Participation réelle à la gestion du pays
Certains musiciens ont pris le courage de défier le pouvoir en place en se faisant eux-mêmes candidats à la magistrature suprême. C’est pour montrer l’influence que peut encore avoir une musique engagée face au pouvoir en place.
Surnommé “le roi du ghetto”, le chanteur ugandais devenu député, Bobi Wine, a gagné en popularité politique en dénonçant à coups de morceaux musicaux le régime du président Yoweri Museveni.  Au Sénégal, Youssou N’dour, s’est lancé à la course à la magistrature suprême. Lorsque sa candidature a été rejetée par le gouvernement Wade, il a soutenu la candidature de Macky Sall pour qui il est devenu ministre de la culture et du tourisme. 
Parfois ce sont les relations avec la métropole que les artistes musiciens récusent. Le chanteur malien Salif Keita accuse la France de financer des actes jihadistes. Droit dans ses bottes, il demande à Ibrahim Boubakar Keita de réagir ou de démissionner s’il continue de suivre  « Ce gamin comme ça de Macron» en la personne du président français. Le Franc CFA est aussi un autre argument qui agite les relations déjà tendues de l’Afrique de l’Ouest depuis quelque temps.

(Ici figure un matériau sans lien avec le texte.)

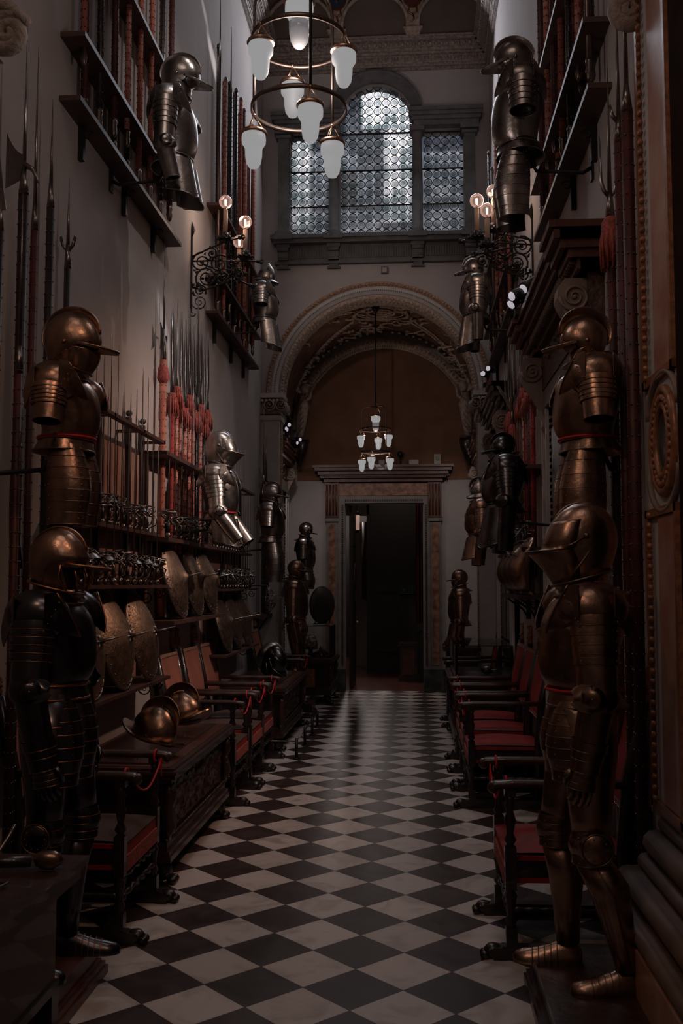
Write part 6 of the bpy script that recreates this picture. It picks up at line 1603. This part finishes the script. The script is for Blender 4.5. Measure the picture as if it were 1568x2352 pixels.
for sg in (-1, 1): k.tube([(xr-.04, yc+.24*math.cos(a), zc+sg*(.12+.17*math.sin(a))) for a in [PI*i/16 for i in range(17)]], .014, 6)
struct(k.build('door_6_jamb'))
k = new(DOORW); k.mat(mat('dark_oak', (.03, .014, .010), .95, noise_amt=.4, spec=.02)); k.b2((xr-.05, 3.0, 0), (xr-.0, 3.86, 5.2))
struct(k.build('door_6'))
k = new(BSTONE)
for z0, z1, p in ((.34, .40, .26), (.42, .50, .20), (.50, .56, .13), (.56, .66, .09), (.66, .72, .05)): k.tube([(xr-p+.03, 3.2, (z0+z1)/2), (xr-p+.03, 4.42-.4*(.26-p), (z0+z1)/2)], (z1-z0)*.52, 10); k.b2((xr-p+.03, 3.2, z0), (xr, 4.42-.4*(.26-p), z1))
k.mat(PINKM); k.b2((xr-.26, 3.2, 0), (xr, 4.44, .34)); struct(k.build('trim_door_base'))
# volutes at the two upper corners of the frame
k = new(STUCCO); cz = U(18, 78, Y=4.32); cx_, cz_ = cz.x, cz.z; k.scroll((cx_, 4.32, cz_), .095, 2.0, .045, .032, 'y', 1, 1.2); k.tube([(XL+.01, 4.32, cz_+.20), (cx_, 4.32, cz_+.13), (cx_+.10, 4.32, cz_+.05)], [.05, .04, .02], 8); k.b2((XL, 4.24, cz_-.1), (cx_-.05, 4.40, cz_+.3)); struct(k.build('trim_volute_left'))
k = new(STUCCO)
cz = U(1442, 22, Y=4.42); k.scroll((cz.x, 4.42, cz.z), .085, 2.0, .05, .03, 'y', -1, 1.6); k.tube([(XR-.02, 4.36, 5.2), (XR-.06, 4.2, 4.9), (XR-.02, 4.28, 4.55)], [.06, .05, .02], 8); k.b2((XR-.12, 3.2, 4.78), (XR, 4.38, 4.86)); k.b2((XR-.22, 3.2, 5.0), (XR, 4.45, 5.2)); struct(k.build('trim_volute_right'))
# socket plate low on the right wall
t = thing('wall_socket', 'small black socket box low on the right wall beside the marble door base', 'socket', (XR, 4.55, .62)); k = new(IRON); k.b2((-.03, -.05, -.08), (.0, .05, .08)); k.build('box', parent=t)
for o in RAP+SH: kill(o)
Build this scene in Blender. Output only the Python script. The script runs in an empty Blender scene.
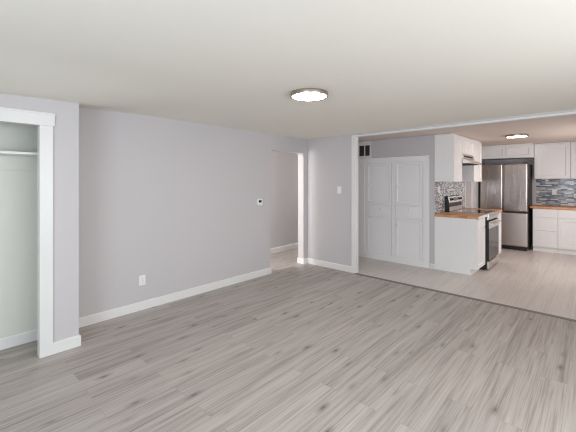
import bpy, bmesh, math, random
from mathutils import Vector, Matrix

# ------------------------------------------------------------------ camera, world, light, exposure
C = bpy.context.scene.collection
SC = bpy.context.scene
F_PX = 332.0
cam_d = bpy.data.cameras.new('camera')
cam = bpy.data.objects.new('camera', cam_d)
C.objects.link(cam)
cam_d.sensor_width = 36.0
cam_d.lens = F_PX / 576.0 * 36.0
cam_d.shift_y = -(216.0 - 181.7) / 576.0
cam_d.clip_start = 0.05
cam.location = (0, 0, 1.5)
cam.rotation_euler = (math.radians(90), 0, math.radians(42.74))
SC.camera = cam

SC.view_settings.view_transform = 'Standard'
SC.view_settings.look = 'None'
SC.view_settings.gamma = 1.0
SC.view_settings.use_curve_mapping = False
SC.view_settings.exposure = 0.25
SC.cycles.filter_width = 1.1
SC.cycles.max_bounces = 14
SC.cycles.diffuse_bounces = 8
SC.cycles.glossy_bounces = 6
SC.cycles.caustics_reflective = False
SC.cycles.caustics_refractive = False

w = bpy.data.worlds.new('world')
SC.world = w
w.use_nodes = True
w.node_tree.nodes['Background'].inputs['Color'].default_value = (0.62, 0.74, 0.95, 1)
w.node_tree.nodes['Background'].inputs['Strength'].default_value = 1.0


def area(name, loc, direction, sx, sy, power, col, spread=180):
    l = bpy.data.lights.new(name, 'AREA')
    l.shape = 'RECTANGLE'
    l.size, l.size_y = sx, sy
    l.energy = power
    l.color = col
    l.spread = math.radians(spread)
    o = bpy.data.objects.new(name, l)
    C.objects.link(o)
    o.location = loc
    o.rotation_euler = Vector(direction).to_track_quat('-Z', 'Y').to_euler()
    return o


# daylight coming in at the windows (right of and behind the camera, kitchen side), plus added hall lights
area('daylight_living_window', (1.5, 1.5, 1.45), (-1, 0, 0.0), 2.6, 1.2, 60, (0.95, 0.97, 1.0))
area('daylight_rear_window', (-0.1, -1.85, 1.4), (0, 1, 0.1), 2.2, 1.2, 80, (0.78, 0.89, 1.0))
area('daylight_kitchen_window', (0.60, 7.2, 1.5), (-1, 0, -0.3), 1.9, 1.1, 25.5, (1.0, 0.93, 0.90))
area('added_hall_light_near', (-4.5, 1.85, 1.6), (0, 1, 0), 0.7, 1.0, 56, (1.0, 0.97, 0.93))  # added light for hall and arch jamb; the end wall has no window
area('added_hall_light_far', (-4.5, 7.4, 1.5), (0, -1, 0), 0.7, 1.2, 9, (1.0, 0.98, 0.95))  # added fill to brighten the hall wall, in front of a solid wall

# ------------------------------------------------------------------ materials


def srgb(r, g, b):
    def f(c):
        c /= 255.0
        return c / 12.92 if c <= 0.04045 else ((c + 0.055) / 1.055) ** 2.4
    return (f(r), f(g), f(b), 1.0)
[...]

Le chanteur malien Salif Keita

 
Le titre “sept minutes contre le franc CFA”, est œuvre de dix artistes de sept pays du continent, appelant à arrêter l’utilisation de cette monnaie coloniale qui permet à la France de garder l’économie de ces 14 pays en coupe réglée.
Le sort de certains de ces musiciens est parfois dramatique: des emprisonnements, des bannissements, des exils et des assassinats. Il reste à déterminer la cause de la mort du musicien rwandais Kizito Mihigo en prison. La thèse du gouvernement de son pays suscite beaucoup de doutes et d’interrogations. C’est le risque tu métier.